Bye, bye Green Deal?
Die Bauernproteste waren nie allein deutsch, sondern immer europäisch. Anfang Februar geht es in Brüssel heftig zu. Vor dem Parlament zündeten Bauern Heuballen an, mit gut tausend Traktoren legen sie das Viertel lahm. Eine Statue stürzen sie um. Von friedlichen Protesten kann keine Rede sein.
Gleichzeitig lief der EU-Gipfel und Kommissionschefin Ursula von der Leyen suchte das Gespräch mit den Verbänden. Anschließend äußerte sie, wie viele Politiker dieser Zeit, Verständnis für die Sorgen der Bauern.
"Ich bin sehr empfänglich für die Botschaft, dass die Landwirte über den Verwaltungsaufwand besorgt sind", sagt von der Leyen damals. Sie "spielen eine wesentliche Rolle in der europäischen Wirtschaft und Gesellschaft und ihre Arbeit trägt in hohem Maße zu unserer Ernährungssicherheit und auch zu unserer Lebensweise bei." Eine Ode an die Bauern. Danach schafft sie Fakten.
Pestizidgesetz und Flächenstilllegung gestoppt
Wenige Tage später nimmt Kommissionschefin von der Leyen höchst persönlich den Vorschlag für das Pestizidgesetz zurück. Ein Signal für die Bauern nach dem Motto: Seht her, wir hören euch! Nach der geplanten Verordnung sollten Bauern in der EU den Einsatz von Pestiziden bis 2030 halbieren.

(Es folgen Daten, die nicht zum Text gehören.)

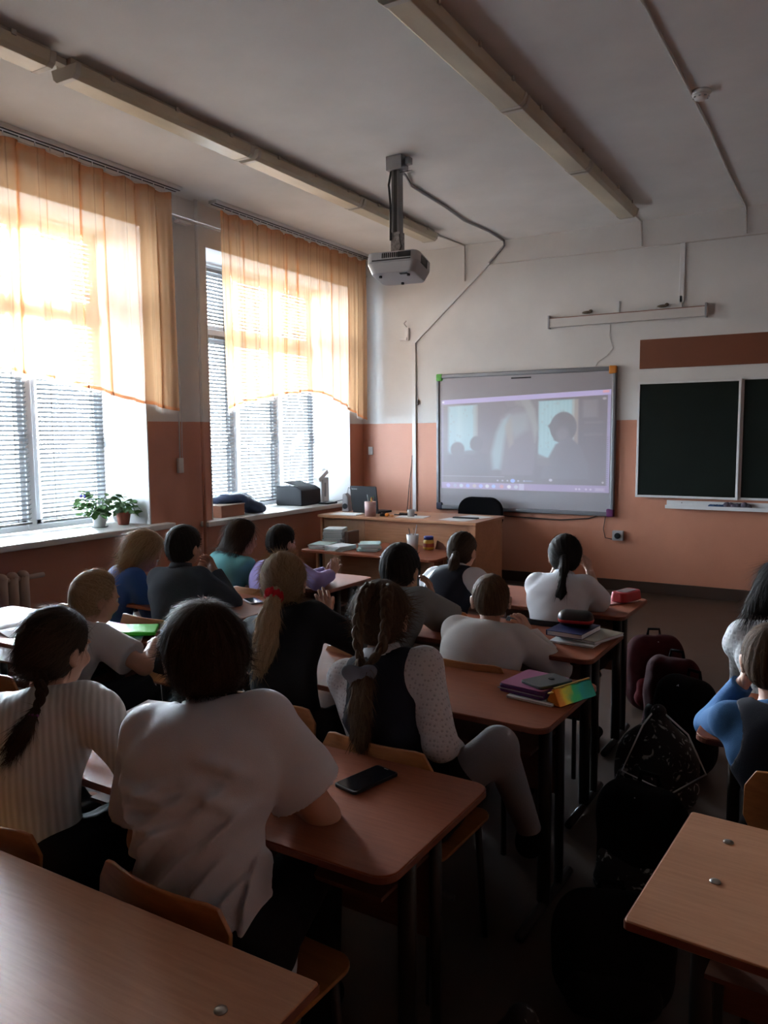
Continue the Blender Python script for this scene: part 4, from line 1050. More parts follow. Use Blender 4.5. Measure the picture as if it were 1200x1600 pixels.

Eigentlich sollten Landwirte in der EU vier Prozent ihrer Flächen zum Wohle der Artenvielfalt stilllegen. In der Folge der Bauernproteste wiederum stoppt die EU nun im Eilverfahren eine der wesentlichen Maßnahmen des Green Deals. Umweltverbände stehen unter Schock.
"Das ist Bumerang-Politik auf Kosten von Landwirtschaft, Klimaschutz und Natur", heißt es bei der Umweltstiftung WWF. Der Naturschutzbund (NABU) warnt eindringlich vor der immensen Absenkung des Natur- und Klimaschutzes in der EU-Agrarpolitik.
Lange Erfolgsliste für die Bauern
Es ist eine lange Erfolgsliste für die Bauern in Deutschland und in Europa. Weitere Zugeständnisse sind auch auf dem Weg: Etwa Steuererleichterungen, weniger Kontrollen, Ausnahmen bei Auflagen, Zölle auf Agrarprodukte aus der Ukraine. Die Landwirte haben ihre Mobilisierungskraft ins Gedächtnis gerufen und die Politik reagiert.
Das hat allerdings nicht nur mit den Protesten zu tun. Auch die Europawahl im Juni spielt eine Rolle. Vor allem für konservative Kräfte sind Landwirte eine Kernwählerschaft.